The local search dynamic is worth taking seriously. According to IBISWorld 2025, revenue concentration in the personal injury sector is moving toward firms with stronger digital visibility. That is not just about paid ads. It reflects a structural shift where organic local presence, review volume, and profile completeness determine which firms get considered and which ones do not. Understanding how your Google Business Profile affects call volume is foundational, and our reporting on the Google Map Pack for PI lawyers breaks down the ranking factors in detail.

Do Reviews and Intake Speed Actually Close More Cases?

They do, and the data is not subtle. According to Best Lawyers 2024, injured clients treat online reviews as the primary proxy for trustworthiness when they have no existing relationship with a firm. A firm with 80 reviews averaging 4.7 stars will get more calls than a firm with 12 reviews averaging 4.9 stars, even though the second firm has a higher rating. Volume signals that other people have trusted the firm and had experiences worth documenting.

Intake speed compounds the effect. According to Scorpion 2024, response time is one of the most cited reasons injured clients choose one firm over another after their initial search. A person who submits a contact form at 9 p.m. and gets a call back at 9 a.m. the next morning has spent those hours reading reviews of other firms. PI cases are time-sensitive for clients emotionally and practically. The firm that responds first with a clear next step is the firm that gets retained. This is not just a client service observation. It is a conversion rate problem.
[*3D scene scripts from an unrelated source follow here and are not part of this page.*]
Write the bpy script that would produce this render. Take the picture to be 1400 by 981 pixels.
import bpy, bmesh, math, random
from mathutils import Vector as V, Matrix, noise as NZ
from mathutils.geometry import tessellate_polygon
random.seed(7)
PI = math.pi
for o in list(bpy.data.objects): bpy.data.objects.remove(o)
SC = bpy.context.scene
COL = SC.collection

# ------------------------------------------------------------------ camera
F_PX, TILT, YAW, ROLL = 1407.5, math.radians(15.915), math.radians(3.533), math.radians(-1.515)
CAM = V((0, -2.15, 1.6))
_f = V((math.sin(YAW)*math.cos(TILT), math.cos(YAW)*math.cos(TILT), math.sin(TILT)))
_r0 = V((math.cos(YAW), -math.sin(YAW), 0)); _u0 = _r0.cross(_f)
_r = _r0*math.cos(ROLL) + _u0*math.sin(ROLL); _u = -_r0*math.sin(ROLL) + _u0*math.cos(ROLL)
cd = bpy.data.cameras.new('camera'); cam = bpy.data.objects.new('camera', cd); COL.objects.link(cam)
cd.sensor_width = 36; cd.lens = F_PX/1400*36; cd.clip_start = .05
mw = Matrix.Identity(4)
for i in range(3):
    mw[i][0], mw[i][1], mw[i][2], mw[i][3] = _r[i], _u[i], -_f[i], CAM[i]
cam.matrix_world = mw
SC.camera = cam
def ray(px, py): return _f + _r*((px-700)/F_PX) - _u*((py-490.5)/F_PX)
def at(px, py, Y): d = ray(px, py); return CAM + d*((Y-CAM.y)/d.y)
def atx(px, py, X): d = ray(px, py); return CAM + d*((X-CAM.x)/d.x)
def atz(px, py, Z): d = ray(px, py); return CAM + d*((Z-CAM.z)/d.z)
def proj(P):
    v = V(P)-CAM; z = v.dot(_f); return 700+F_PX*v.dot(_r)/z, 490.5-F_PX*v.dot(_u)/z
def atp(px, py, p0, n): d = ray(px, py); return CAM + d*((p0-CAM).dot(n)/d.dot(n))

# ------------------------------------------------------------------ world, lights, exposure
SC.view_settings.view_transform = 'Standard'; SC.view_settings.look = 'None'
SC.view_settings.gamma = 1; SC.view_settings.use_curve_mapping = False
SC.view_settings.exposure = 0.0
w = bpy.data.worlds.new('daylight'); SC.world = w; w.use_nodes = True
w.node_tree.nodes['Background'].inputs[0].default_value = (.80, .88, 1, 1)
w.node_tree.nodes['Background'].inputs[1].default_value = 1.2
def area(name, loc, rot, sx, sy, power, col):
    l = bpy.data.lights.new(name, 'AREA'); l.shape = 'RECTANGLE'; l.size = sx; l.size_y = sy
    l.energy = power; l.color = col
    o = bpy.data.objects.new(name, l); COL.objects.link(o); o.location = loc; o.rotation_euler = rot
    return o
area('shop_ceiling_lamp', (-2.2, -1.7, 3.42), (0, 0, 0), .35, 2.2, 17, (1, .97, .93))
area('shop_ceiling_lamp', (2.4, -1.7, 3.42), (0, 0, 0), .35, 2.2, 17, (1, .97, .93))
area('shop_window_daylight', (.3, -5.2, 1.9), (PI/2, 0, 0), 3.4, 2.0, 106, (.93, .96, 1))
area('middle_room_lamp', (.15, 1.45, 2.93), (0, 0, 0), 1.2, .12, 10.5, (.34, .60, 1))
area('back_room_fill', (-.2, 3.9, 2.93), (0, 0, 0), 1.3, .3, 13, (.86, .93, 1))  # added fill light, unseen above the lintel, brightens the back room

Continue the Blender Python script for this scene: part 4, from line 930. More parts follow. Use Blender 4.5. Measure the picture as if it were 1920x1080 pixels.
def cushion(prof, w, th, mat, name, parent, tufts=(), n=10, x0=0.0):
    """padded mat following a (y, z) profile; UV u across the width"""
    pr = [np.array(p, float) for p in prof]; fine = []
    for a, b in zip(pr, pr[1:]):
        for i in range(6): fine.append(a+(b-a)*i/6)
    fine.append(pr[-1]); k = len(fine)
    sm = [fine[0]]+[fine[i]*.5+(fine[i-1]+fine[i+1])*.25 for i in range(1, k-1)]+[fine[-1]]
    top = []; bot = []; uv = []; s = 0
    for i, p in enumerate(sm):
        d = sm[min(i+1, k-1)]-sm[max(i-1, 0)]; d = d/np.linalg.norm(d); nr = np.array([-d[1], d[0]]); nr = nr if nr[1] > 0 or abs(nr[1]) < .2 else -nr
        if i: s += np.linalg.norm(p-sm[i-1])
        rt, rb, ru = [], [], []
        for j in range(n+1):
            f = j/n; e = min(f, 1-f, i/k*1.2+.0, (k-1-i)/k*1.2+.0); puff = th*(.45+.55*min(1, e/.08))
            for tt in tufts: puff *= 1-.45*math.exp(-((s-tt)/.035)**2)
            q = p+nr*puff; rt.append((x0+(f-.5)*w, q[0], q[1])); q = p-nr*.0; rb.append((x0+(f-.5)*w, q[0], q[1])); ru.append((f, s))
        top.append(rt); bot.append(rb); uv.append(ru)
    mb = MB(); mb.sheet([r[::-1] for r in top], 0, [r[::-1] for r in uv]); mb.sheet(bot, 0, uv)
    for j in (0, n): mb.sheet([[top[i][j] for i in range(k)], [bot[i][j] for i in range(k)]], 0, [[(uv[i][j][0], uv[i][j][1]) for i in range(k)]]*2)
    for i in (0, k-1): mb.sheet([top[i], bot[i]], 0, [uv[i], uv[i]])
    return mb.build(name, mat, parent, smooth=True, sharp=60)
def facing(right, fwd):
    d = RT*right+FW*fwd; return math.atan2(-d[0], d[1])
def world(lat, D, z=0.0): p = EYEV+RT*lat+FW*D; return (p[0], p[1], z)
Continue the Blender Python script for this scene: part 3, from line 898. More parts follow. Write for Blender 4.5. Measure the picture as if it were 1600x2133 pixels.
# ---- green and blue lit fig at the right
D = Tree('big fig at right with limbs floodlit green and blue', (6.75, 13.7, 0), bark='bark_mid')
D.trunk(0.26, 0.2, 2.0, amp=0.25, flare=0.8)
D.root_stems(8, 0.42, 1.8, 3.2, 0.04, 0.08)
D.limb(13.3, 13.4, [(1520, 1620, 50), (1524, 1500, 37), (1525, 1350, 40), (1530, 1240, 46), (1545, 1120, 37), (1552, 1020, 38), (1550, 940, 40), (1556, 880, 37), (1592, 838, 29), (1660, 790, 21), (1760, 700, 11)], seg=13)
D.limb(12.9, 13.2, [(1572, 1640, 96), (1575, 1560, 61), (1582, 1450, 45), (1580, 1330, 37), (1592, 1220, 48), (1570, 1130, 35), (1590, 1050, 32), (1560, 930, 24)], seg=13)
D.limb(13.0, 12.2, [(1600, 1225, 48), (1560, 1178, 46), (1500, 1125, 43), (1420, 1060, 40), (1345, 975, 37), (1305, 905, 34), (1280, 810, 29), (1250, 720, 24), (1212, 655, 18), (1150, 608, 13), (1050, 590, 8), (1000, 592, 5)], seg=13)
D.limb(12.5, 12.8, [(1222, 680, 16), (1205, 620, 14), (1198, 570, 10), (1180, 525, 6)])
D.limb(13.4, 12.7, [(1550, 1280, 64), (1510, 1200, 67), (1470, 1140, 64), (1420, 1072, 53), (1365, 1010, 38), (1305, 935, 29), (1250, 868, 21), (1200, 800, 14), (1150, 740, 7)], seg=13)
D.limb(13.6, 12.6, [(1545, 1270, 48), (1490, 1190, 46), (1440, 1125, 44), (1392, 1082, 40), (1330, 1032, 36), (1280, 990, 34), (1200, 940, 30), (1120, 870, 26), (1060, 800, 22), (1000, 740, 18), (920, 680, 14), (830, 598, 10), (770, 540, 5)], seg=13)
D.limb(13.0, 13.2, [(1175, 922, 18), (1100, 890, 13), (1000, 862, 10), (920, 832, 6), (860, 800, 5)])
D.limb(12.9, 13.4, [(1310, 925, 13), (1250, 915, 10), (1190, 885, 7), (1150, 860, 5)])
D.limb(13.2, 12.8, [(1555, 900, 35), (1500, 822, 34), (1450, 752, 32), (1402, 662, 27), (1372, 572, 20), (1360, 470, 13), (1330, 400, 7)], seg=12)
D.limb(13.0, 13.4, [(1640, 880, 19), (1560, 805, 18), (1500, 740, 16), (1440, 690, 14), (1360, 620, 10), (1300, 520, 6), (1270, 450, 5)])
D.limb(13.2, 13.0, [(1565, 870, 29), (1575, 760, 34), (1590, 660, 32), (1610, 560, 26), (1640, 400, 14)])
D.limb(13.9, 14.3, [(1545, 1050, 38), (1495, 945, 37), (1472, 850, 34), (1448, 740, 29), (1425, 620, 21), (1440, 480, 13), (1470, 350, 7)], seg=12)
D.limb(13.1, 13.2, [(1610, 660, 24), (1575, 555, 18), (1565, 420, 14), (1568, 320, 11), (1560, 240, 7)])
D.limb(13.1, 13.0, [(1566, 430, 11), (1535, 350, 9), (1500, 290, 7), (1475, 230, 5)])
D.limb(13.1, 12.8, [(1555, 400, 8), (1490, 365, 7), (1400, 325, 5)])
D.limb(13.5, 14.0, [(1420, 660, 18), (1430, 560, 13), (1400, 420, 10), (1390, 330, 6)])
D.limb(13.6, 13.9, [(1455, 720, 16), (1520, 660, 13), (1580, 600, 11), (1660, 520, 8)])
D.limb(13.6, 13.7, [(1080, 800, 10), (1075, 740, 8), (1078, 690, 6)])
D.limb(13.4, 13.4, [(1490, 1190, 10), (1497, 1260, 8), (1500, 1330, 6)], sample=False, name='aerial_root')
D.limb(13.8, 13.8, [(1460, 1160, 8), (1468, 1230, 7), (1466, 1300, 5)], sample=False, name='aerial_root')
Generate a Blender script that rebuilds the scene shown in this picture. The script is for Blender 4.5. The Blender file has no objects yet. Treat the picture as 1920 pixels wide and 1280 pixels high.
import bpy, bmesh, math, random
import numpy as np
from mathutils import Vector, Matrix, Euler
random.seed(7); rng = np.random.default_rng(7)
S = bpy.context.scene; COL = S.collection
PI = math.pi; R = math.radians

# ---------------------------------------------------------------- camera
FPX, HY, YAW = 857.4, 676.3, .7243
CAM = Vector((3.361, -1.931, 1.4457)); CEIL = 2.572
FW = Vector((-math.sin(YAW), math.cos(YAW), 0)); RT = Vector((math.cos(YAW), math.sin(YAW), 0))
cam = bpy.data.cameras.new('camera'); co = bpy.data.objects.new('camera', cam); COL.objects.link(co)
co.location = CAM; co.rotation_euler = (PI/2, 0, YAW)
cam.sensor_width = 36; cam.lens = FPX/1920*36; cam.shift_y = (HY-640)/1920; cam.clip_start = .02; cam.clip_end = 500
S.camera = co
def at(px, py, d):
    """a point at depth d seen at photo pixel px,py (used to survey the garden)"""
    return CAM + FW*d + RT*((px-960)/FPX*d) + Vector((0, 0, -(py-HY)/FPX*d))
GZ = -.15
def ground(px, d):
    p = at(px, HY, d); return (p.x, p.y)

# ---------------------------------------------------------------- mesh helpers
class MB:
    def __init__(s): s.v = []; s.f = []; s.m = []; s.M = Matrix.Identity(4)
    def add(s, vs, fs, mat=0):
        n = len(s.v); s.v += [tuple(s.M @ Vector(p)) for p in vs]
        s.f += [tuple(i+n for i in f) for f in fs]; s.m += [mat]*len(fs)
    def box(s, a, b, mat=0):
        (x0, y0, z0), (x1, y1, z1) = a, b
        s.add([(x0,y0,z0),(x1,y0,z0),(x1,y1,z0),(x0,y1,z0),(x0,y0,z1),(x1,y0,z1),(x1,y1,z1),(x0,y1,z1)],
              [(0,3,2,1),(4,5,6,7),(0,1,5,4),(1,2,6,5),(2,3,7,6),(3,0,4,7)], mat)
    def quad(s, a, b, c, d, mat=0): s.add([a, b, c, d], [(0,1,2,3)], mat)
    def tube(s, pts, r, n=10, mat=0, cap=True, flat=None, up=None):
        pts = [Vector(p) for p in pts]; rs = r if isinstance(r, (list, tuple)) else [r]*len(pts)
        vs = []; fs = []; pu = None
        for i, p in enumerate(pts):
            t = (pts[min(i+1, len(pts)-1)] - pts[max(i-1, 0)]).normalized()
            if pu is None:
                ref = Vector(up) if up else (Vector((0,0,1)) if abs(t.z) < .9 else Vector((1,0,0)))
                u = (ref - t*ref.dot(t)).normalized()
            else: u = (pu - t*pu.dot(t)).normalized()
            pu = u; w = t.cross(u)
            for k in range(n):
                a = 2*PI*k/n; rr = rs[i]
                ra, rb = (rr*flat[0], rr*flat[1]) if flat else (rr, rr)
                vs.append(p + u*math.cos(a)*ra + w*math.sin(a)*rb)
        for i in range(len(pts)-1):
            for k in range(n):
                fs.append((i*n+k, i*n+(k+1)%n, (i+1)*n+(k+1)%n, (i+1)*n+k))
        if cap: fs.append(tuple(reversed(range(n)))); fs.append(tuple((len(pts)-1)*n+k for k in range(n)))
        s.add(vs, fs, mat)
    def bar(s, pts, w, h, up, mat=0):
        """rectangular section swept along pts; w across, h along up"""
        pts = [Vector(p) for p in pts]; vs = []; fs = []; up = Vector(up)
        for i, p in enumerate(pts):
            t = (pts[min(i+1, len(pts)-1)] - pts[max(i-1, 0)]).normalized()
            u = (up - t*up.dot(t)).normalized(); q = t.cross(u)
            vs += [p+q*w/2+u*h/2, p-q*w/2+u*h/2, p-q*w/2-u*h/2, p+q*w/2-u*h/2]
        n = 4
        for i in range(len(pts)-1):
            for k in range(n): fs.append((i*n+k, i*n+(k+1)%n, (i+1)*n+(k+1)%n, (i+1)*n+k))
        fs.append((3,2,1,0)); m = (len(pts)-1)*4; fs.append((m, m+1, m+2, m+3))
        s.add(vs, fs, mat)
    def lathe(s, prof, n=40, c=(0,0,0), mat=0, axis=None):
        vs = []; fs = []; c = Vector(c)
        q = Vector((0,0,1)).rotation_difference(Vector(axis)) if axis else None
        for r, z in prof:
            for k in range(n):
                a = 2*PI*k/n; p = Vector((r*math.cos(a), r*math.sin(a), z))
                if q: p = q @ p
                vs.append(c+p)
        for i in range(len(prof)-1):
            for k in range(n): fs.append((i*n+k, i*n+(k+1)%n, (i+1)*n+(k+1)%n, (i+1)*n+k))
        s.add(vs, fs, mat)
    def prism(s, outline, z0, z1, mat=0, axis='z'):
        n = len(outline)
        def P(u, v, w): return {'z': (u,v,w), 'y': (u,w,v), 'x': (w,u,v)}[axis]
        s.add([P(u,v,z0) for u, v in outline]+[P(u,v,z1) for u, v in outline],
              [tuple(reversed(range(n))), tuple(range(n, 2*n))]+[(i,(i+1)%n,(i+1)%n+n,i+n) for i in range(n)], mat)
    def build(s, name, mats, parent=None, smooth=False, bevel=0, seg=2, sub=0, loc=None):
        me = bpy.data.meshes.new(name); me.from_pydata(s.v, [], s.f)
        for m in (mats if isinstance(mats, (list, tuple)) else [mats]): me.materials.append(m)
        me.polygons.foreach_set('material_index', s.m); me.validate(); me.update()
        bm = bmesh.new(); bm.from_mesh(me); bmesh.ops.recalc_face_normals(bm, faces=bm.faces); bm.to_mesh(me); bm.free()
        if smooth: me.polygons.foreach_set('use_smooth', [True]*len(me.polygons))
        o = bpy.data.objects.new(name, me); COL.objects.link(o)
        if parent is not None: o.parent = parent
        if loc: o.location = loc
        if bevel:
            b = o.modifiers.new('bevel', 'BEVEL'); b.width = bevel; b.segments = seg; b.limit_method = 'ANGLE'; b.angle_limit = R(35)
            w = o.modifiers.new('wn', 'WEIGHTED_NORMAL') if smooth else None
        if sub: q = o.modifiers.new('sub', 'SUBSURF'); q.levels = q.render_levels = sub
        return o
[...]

It is also worth noting that reviews feed into AI search results. Tools like Google AI Overviews and Perplexity pull from structured, well-sourced content and from review signals when generating answers to legal queries. A firm with a thin review profile and minimal structured content on its website will be underrepresented in those results compared to a competitor with 100-plus reviews and detailed practice area pages.

Why This Matters for Personal Injury Lawyers

The takeaway from this research is that client acquisition in personal injury law is increasingly won or lost before the first conversation happens. According to IBISWorld 2025, the sector generates over $61 billion annually, but case volume is clustering around firms that have invested in digital visibility, review infrastructure, and fast intake processes rather than those with the largest billboard footprint.

Three operational areas deserve attention. First, review volume is a lead generation asset. Firms that treat post-case review requests as optional are leaving a measurable amount of new business on the table. Second, mobile site performance and Google Business Profile completeness are not marketing extras. They are the floor of local search visibility. Third, intake response time is a closing metric. Every hour between a web inquiry and a human response is time a motivated client spends evaluating alternatives.

According to Best Lawyers 2024, clients who feel informed and heard during first contact are significantly more likely to sign. That means the intake call is not just administrative. It is the first demonstration of the communication standard a client can expect throughout their case.

The firms gaining ground in this market are not necessarily the biggest spenders. They are the ones that show up consistently in local search, have enough reviews to establish credibility at a glance, and respond to inquiries faster than the competition. Those are operational decisions, not just marketing ones.